The problem: Reproduce each line of the material exactly, minus any picture.

-.-.-

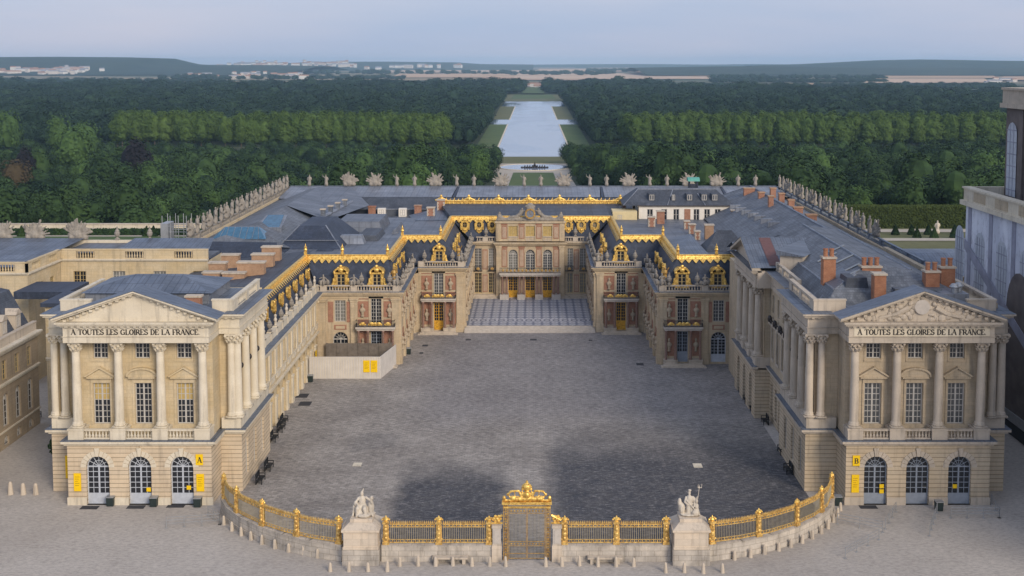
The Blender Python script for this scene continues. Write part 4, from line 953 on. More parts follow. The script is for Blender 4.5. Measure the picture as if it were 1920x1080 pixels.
def gold_dormer(th, x, y, z, gl='glass'):
    M = T((x, y, z)); mb = MB()
    for sx in (-1, 1):
        mb.box(sx * .62, sx * 1.02, -.1, 1.6, 0, 2.05, M); mb.tube((sx * 1.2, .05, .2), (sx * 1.1, .05, 1.4), .3, .16, 7, M); mb.ball((sx * 1.3, 0, .3), (.28, .2, .34), 7, 5, M); mb.ball((sx * .95, -.1, 2.2), .26, 7, 5, M)
    mb.box(-1.15, 1.15, -.14, 1.6, -.15, .12, M); mb.box(-1.02, 1.02, -.08, 1.6, 2.052, 2.3, M)
    pts = [(1.15 * math.cos(math.pi * k / 10), 2.3 + .75 * math.sin(math.pi * k / 10)) for k in range(11)]
    for k in range(10):
        (a, b), (c, d) = pts[k], pts[k + 1]; mb.prism([(c, d), (a, b), (a * .76, 2.3 + (b - 2.3) * .72), (c * .76, 2.3 + (d - 2.3) * .72)], -.22 - .002 * (k % 2), 1.5, M)
    mb.ball((0, -.2, 2.65), (.42, .22, .34), 8, 5, M); mb.ball((0, -.12, 3.2), (.3, .2, .3), 7, 5, M); mb.tube((-.5, -.1, 3.0), (.5, -.1, 3.0), .14, .14, 6, M)
    o = mb.build('dormer', M_['gold'], th)
    win(th, M, 0, .12, 1.24, 1.93, False, 2, 3, 0, 'frame_y', gl, .1, 'dormer_window')
    return o

tw = thing('palace_wing', 'long cream arcaded wing with gold oval dormers along the left of the court', 'palace wing', (-36, 160, 0))
MW = fr(-32.8, 139, 90); LW = 41.0; NB = 12; bw = LW / NB
W = MB(); ops = [(bw * (k + .5), 2.0, .0, 4.75, True) for k in range(NB)] + [(bw * (k + .5), 1.35, 6.95, 9.95, False) for k in range(NB)]
wall(W, MW, 0, LW, .004, 10.6, ops, .45); W.build('wall', M_['stone'], tw)
W = MB()
for k in range(NB + 1):
    p = bw * k; a, b = max(p - .42, 0), min(p + .42, LW)
    W.box(a, b, -.18, .05, 0, 3.55, MW); W.box(max(p - .55, 0), min(p + .55, LW), -.26, .05, 3.55, 3.8, MW); W.box(max(p - .5, 0), min(p + .5, LW), -.24, .05, 0, .6, MW); W.box(a + .06, b - .06, -.16, .05, 6.7, 9.9, MW)
    if k < NB:
        c = bw * (k + .5); W.box(c - .62, c + .62, -.08, .05, 5.82, 6.42, MW)
        for sx in (-1, 1): W.box(c + sx * 1.05 - .2, c + sx * 1.05 + .2, -.06, .05, 5.9, 6.34, MW)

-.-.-

Answer to the exercise:
The Blender Python script for this scene continues. Write part 4, from line 953 on. More parts follow. The script is for Blender 4.5. Measure the picture as if it were 1920x1080 pixels.
def gold_dormer(th, x, y, z, gl='glass'):
    M = T((x, y, z)); mb = MB()
    for sx in (-1, 1):
        mb.box(sx * .62, sx * 1.02, -.1, 1.6, 0, 2.05, M); mb.tube((sx * 1.2, .05, .2), (sx * 1.1, .05, 1.4), .3, .16, 7, M); mb.ball((sx * 1.3, 0, .3), (.28, .2, .34), 7, 5, M); mb.ball((sx * .95, -.1, 2.2), .26, 7, 5, M)
    mb.box(-1.15, 1.15, -.14, 1.6, -.15, .12, M); mb.box(-1.02, 1.02, -.08, 1.6, 2.052, 2.3, M)
    pts = [(1.15 * math.cos(math.pi * k / 10), 2.3 + .75 * math.sin(math.pi * k / 10)) for k in range(11)]
    for k in range(10):
        (a, b), (c, d) = pts[k], pts[k + 1]; mb.prism([(c, d), (a, b), (a * .76, 2.3 + (b - 2.3) * .72), (c * .76, 2.3 + (d - 2.3) * .72)], -.22 - .002 * (k % 2), 1.5, M)
    mb.ball((0, -.2, 2.65), (.42, .22, .34), 8, 5, M); mb.ball((0, -.12, 3.2), (.3, .2, .3), 7, 5, M); mb.tube((-.5, -.1, 3.0), (.5, -.1, 3.0), .14, .14, 6, M)
    o = mb.build('dormer', M_['gold'], th)
    win(th, M, 0, .12, 1.24, 1.93, False, 2, 3, 0, 'frame_y', gl, .1, 'dormer_window')
    return o

tw = thing('palace_wing', 'long cream arcaded wing with gold oval dormers along the left of the court', 'palace wing', (-36, 160, 0))
MW = fr(-32.8, 139, 90); LW = 41.0; NB = 12; bw = LW / NB
W = MB(); ops = [(bw * (k + .5), 2.0, .0, 4.75, True) for k in range(NB)] + [(bw * (k + .5), 1.35, 6.95, 9.95, False) for k in range(NB)]
wall(W, MW, 0, LW, .004, 10.6, ops, .45); W.build('wall', M_['stone'], tw)
W = MB()
for k in range(NB + 1):
    p = bw * k; a, b = max(p - .42, 0), min(p + .42, LW)
    W.box(a, b, -.18, .05, 0, 3.55, MW); W.box(max(p - .55, 0), min(p + .55, LW), -.26, .05, 3.55, 3.8, MW); W.box(max(p - .5, 0), min(p + .5, LW), -.24, .05, 0, .6, MW); W.box(a + .06, b - .06, -.16, .05, 6.7, 9.9, MW)
    if k < NB:
        c = bw * (k + .5); W.box(c - .62, c + .62, -.08, .05, 5.82, 6.42, MW)
        for sx in (-1, 1): W.box(c + sx * 1.05 - .2, c + sx * 1.05 + .2, -.06, .05, 5.9, 6.34, MW)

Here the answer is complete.